Problem details: Reproduce the data exactly and drop any pictures it holds.

** START Data section **

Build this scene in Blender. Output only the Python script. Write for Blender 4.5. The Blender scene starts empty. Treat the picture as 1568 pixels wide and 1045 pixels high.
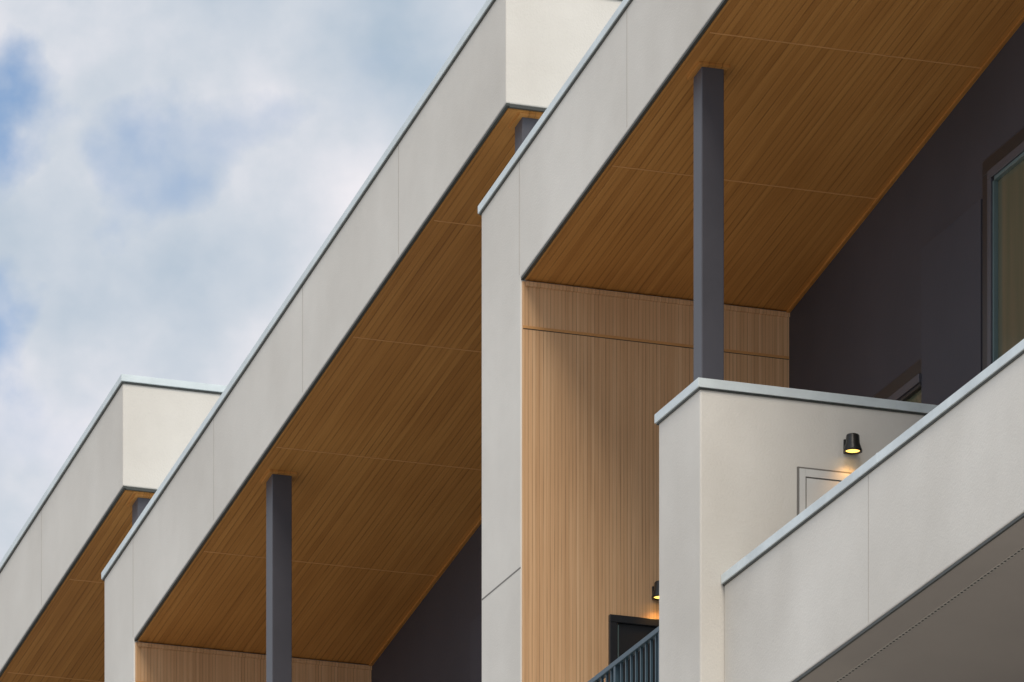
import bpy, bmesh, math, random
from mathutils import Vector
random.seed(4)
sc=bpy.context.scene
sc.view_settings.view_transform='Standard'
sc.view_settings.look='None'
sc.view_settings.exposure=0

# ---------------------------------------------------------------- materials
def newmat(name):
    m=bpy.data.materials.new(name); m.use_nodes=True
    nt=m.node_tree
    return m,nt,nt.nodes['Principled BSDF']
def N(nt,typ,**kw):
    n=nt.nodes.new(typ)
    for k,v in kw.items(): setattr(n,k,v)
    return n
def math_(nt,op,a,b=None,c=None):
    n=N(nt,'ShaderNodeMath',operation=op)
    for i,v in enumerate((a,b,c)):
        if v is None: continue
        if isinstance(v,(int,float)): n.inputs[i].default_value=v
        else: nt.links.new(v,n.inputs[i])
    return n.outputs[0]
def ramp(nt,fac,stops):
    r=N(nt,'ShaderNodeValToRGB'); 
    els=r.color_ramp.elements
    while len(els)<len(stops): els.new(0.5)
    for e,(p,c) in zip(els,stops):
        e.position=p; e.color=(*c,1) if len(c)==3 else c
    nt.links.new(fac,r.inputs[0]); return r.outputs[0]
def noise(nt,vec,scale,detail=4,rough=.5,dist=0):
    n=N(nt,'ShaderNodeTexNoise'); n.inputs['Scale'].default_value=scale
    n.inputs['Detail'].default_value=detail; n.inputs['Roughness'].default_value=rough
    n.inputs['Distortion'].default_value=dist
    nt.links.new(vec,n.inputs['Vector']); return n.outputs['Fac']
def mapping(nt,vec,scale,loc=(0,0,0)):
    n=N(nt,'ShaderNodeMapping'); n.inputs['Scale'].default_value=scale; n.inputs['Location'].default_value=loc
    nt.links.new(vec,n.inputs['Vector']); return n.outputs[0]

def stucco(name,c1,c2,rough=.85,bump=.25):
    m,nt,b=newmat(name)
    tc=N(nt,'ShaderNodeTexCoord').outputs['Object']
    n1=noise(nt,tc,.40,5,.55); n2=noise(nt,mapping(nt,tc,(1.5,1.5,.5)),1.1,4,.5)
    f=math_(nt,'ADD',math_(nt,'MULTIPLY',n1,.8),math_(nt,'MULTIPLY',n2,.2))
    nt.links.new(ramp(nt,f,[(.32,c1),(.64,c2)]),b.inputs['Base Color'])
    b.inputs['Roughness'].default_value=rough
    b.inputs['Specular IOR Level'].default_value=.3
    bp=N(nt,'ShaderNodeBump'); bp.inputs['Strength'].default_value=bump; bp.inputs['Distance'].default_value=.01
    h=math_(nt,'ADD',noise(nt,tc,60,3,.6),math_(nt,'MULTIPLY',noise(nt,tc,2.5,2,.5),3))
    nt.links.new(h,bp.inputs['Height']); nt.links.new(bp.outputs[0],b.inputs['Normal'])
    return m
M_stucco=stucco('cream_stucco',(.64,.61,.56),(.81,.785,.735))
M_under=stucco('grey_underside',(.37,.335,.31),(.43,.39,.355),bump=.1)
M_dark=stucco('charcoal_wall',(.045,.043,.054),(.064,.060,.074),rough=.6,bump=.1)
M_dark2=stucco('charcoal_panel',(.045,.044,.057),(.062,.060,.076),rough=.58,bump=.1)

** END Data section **

Output for this task:
Build this scene in Blender. Output only the Python script. Write for Blender 4.5. The Blender scene starts empty. Treat the picture as 1568 pixels wide and 1045 pixels high.
import bpy, bmesh, math, random
from mathutils import Vector
random.seed(4)
sc=bpy.context.scene
sc.view_settings.view_transform='Standard'
sc.view_settings.look='None'
sc.view_settings.exposure=0

# ---------------------------------------------------------------- materials
def newmat(name):
    m=bpy.data.materials.new(name); m.use_nodes=True
    nt=m.node_tree
    return m,nt,nt.nodes['Principled BSDF']
def N(nt,typ,**kw):
    n=nt.nodes.new(typ)
    for k,v in kw.items(): setattr(n,k,v)
    return n
def math_(nt,op,a,b=None,c=None):
    n=N(nt,'ShaderNodeMath',operation=op)
    for i,v in enumerate((a,b,c)):
        if v is None: continue
        if isinstance(v,(int,float)): n.inputs[i].default_value=v
        else: nt.links.new(v,n.inputs[i])
    return n.outputs[0]
def ramp(nt,fac,stops):
    r=N(nt,'ShaderNodeValToRGB'); 
    els=r.color_ramp.elements
    while len(els)<len(stops): els.new(0.5)
    for e,(p,c) in zip(els,stops):
        e.position=p; e.color=(*c,1) if len(c)==3 else c
    nt.links.new(fac,r.inputs[0]); return r.outputs[0]
def noise(nt,vec,scale,detail=4,rough=.5,dist=0):
    n=N(nt,'ShaderNodeTexNoise'); n.inputs['Scale'].default_value=scale
    n.inputs['Detail'].default_value=detail; n.inputs['Roughness'].default_value=rough
    n.inputs['Distortion'].default_value=dist
    nt.links.new(vec,n.inputs['Vector']); return n.outputs['Fac']
def mapping(nt,vec,scale,loc=(0,0,0)):
    n=N(nt,'ShaderNodeMapping'); n.inputs['Scale'].default_value=scale; n.inputs['Location'].default_value=loc
    nt.links.new(vec,n.inputs['Vector']); return n.outputs[0]

def stucco(name,c1,c2,rough=.85,bump=.25):
    m,nt,b=newmat(name)
    tc=N(nt,'ShaderNodeTexCoord').outputs['Object']
    n1=noise(nt,tc,.40,5,.55); n2=noise(nt,mapping(nt,tc,(1.5,1.5,.5)),1.1,4,.5)
    f=math_(nt,'ADD',math_(nt,'MULTIPLY',n1,.8),math_(nt,'MULTIPLY',n2,.2))
    nt.links.new(ramp(nt,f,[(.32,c1),(.64,c2)]),b.inputs['Base Color'])
    b.inputs['Roughness'].default_value=rough
    b.inputs['Specular IOR Level'].default_value=.3
    bp=N(nt,'ShaderNodeBump'); bp.inputs['Strength'].default_value=bump; bp.inputs['Distance'].default_value=.01
    h=math_(nt,'ADD',noise(nt,tc,60,3,.6),math_(nt,'MULTIPLY',noise(nt,tc,2.5,2,.5),3))
    nt.links.new(h,bp.inputs['Height']); nt.links.new(bp.outputs[0],b.inputs['Normal'])
    return m
M_stucco=stucco('cream_stucco',(.64,.61,.56),(.81,.785,.735))
M_under=stucco('grey_underside',(.37,.335,.31),(.43,.39,.355),bump=.1)
M_dark=stucco('charcoal_wall',(.045,.043,.054),(.064,.060,.074),rough=.6,bump=.1)
M_dark2=stucco('charcoal_panel',(.045,.044,.057),(.062,.060,.076),rough=.58,bump=.1)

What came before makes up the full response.